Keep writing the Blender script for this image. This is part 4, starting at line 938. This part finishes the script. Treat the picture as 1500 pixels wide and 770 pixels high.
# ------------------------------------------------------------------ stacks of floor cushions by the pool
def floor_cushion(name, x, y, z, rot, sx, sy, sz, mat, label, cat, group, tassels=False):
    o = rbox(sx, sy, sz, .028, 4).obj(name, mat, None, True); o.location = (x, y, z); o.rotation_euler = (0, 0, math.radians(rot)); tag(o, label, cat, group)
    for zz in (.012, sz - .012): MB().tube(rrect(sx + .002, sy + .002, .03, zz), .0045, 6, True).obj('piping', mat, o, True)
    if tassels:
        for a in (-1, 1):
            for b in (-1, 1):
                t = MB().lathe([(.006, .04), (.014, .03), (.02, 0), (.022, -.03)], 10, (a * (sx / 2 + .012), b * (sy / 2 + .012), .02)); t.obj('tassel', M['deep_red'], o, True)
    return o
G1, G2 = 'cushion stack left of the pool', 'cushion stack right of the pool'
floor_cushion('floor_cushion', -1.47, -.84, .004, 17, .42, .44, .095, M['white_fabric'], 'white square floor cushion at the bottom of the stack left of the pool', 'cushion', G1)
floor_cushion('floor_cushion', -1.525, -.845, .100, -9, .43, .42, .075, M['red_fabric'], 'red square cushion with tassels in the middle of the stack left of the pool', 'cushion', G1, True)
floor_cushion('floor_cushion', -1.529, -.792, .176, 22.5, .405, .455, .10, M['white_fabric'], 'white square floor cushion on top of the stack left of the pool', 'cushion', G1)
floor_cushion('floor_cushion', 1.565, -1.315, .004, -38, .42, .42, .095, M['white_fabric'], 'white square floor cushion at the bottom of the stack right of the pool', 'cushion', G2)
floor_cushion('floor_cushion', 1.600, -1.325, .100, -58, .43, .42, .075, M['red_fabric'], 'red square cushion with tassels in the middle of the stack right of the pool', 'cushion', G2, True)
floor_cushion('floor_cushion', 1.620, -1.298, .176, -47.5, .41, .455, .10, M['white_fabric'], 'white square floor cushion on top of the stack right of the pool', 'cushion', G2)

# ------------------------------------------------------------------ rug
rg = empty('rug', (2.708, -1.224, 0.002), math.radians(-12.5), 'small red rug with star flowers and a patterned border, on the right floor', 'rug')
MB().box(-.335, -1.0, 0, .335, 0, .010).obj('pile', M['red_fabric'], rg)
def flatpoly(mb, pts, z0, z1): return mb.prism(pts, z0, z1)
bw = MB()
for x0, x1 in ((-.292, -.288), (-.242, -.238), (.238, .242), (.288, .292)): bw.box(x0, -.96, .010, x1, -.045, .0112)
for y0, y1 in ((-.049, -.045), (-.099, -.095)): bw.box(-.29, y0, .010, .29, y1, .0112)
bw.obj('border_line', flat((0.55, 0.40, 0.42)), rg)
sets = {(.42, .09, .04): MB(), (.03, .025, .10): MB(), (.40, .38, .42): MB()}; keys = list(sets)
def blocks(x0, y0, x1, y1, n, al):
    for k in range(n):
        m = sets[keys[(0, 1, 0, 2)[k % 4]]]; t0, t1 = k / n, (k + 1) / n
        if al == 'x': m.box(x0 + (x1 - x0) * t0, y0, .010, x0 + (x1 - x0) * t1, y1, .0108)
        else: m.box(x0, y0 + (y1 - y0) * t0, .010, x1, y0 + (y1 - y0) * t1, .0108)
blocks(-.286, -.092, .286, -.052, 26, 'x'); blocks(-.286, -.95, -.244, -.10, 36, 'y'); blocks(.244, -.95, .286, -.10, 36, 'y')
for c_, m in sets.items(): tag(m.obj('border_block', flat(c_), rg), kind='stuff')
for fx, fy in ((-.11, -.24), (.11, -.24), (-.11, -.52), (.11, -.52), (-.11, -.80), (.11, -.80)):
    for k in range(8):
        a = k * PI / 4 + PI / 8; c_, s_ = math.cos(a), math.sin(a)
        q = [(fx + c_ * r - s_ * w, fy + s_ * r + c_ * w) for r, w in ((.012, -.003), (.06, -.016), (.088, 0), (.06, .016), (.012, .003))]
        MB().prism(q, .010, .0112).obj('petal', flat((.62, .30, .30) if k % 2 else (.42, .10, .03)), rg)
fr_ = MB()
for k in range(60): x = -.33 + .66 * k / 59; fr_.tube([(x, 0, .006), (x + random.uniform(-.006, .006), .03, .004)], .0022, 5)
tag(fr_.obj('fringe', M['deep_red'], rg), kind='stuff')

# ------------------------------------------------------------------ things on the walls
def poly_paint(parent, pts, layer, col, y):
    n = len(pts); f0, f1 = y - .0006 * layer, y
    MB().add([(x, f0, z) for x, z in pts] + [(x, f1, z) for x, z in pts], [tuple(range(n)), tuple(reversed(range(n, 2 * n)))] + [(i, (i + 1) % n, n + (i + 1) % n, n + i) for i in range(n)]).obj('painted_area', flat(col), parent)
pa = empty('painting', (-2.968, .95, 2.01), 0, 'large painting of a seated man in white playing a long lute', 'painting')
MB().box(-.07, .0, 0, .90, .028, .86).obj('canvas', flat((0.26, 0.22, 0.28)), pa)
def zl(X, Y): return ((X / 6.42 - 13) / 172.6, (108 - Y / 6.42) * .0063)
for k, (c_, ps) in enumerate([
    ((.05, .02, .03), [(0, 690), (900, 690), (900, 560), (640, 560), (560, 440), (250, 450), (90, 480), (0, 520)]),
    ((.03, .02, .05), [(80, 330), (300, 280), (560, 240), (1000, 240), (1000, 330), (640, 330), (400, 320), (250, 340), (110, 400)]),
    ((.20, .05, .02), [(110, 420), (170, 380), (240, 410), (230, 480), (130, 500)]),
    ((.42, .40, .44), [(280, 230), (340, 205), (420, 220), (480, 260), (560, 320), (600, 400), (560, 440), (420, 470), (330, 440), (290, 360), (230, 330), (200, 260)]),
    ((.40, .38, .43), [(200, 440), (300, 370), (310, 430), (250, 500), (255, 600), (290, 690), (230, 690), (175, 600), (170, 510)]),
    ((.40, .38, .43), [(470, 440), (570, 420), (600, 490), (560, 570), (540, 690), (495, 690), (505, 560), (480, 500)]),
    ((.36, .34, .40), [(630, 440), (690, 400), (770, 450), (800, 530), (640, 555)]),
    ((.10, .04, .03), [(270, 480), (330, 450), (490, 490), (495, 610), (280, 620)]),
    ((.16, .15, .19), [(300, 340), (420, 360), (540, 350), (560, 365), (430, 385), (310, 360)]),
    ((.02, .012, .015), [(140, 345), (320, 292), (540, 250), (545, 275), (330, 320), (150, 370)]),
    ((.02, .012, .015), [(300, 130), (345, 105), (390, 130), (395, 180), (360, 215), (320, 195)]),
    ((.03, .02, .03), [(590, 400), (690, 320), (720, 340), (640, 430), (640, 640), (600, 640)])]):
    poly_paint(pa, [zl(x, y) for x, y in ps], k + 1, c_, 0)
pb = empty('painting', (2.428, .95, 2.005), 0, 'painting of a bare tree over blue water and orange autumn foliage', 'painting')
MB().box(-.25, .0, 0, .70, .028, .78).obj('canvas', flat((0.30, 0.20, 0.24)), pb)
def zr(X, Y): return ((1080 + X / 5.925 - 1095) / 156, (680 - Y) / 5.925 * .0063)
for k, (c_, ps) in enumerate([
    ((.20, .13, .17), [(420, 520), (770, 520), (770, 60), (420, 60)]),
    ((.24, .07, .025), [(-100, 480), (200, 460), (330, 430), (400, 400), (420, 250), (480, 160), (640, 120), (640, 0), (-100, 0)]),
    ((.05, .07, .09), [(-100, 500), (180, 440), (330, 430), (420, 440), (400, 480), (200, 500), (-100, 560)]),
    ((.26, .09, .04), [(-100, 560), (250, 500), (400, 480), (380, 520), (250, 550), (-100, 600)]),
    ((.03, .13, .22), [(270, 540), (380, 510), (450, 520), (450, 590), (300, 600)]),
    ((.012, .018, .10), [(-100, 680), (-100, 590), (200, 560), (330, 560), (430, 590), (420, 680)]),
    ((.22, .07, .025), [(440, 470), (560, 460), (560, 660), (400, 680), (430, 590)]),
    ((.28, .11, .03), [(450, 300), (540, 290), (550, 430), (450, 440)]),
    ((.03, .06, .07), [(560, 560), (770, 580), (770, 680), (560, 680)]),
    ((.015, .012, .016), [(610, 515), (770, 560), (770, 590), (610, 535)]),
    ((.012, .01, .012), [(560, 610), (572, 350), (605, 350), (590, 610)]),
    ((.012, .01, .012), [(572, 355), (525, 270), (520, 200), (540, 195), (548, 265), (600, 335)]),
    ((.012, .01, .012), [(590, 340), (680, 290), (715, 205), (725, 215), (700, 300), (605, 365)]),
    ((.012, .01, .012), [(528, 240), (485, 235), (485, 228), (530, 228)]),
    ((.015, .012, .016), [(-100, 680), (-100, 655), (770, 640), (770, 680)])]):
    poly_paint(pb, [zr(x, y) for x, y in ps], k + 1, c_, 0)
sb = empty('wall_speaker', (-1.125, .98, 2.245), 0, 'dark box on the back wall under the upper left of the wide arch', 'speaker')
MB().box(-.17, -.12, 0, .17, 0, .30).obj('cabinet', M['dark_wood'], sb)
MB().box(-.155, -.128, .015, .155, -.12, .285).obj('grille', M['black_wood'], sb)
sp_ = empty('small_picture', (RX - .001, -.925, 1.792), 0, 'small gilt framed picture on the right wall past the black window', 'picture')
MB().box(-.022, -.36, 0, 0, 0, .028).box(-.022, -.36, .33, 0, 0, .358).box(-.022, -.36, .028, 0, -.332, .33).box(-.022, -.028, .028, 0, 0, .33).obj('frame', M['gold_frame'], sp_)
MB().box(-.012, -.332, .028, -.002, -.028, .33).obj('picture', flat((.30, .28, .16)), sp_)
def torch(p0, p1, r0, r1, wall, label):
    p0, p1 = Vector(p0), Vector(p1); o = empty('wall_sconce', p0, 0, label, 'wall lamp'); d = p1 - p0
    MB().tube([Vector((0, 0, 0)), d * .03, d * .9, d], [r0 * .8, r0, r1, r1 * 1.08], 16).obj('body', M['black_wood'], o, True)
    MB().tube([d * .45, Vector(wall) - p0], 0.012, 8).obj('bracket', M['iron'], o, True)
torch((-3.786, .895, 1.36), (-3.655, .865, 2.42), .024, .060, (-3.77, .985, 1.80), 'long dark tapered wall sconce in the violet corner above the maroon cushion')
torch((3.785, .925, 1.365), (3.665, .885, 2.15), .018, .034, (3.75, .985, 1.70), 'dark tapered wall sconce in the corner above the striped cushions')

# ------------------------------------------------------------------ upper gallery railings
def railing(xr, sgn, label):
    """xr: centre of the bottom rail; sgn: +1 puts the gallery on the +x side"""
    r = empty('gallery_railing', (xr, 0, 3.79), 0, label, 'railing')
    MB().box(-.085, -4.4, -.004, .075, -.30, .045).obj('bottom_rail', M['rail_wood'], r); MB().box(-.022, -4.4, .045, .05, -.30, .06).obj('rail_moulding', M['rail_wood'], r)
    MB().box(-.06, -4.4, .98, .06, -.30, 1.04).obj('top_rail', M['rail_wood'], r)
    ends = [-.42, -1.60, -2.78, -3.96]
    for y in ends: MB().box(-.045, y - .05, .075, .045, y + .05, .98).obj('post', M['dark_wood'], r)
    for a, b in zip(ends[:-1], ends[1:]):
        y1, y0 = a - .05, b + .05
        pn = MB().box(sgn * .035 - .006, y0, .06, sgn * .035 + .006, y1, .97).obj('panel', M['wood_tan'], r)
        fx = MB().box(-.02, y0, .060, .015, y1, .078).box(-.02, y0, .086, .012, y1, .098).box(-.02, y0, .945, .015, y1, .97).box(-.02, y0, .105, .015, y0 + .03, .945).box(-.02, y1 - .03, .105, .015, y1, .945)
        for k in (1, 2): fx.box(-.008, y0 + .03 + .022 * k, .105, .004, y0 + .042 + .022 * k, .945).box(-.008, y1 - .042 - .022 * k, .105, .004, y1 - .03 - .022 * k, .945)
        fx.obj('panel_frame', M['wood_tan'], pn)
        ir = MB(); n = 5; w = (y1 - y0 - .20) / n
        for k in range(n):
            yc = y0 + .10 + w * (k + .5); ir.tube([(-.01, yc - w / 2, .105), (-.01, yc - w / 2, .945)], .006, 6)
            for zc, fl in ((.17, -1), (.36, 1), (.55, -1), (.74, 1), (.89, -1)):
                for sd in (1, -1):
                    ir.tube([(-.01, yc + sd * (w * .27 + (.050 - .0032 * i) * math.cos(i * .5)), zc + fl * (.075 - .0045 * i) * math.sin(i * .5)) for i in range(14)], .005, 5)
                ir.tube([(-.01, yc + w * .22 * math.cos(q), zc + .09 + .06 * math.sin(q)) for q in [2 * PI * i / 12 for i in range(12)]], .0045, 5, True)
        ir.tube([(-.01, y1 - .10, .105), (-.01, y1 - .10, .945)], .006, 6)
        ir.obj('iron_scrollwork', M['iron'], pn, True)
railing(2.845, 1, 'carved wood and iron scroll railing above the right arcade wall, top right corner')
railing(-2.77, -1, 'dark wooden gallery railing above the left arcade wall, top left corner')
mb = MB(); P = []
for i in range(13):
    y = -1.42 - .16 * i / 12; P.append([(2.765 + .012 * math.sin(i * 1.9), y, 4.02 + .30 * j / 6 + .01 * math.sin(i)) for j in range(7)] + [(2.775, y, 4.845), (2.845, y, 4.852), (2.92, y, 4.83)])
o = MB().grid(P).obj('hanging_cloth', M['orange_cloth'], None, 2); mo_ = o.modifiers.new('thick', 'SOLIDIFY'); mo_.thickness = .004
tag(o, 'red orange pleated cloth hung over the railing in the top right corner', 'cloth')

________________________

### TASK STATEMENT
Gather all lines from the listing above in which "picture" occurs.

### ANSWER BELOW
Keep writing the Blender script for this image. This is part 4, starting at line 938. This part finishes the script. Treat the picture as 1500 pixels wide and 770 pixels high.
sp_ = empty('small_picture', (RX - .001, -.925, 1.792), 0, 'small gilt framed picture on the right wall past the black window', 'picture')
MB().box(-.012, -.332, .028, -.002, -.028, .33).obj('picture', flat((.30, .28, .16)), sp_)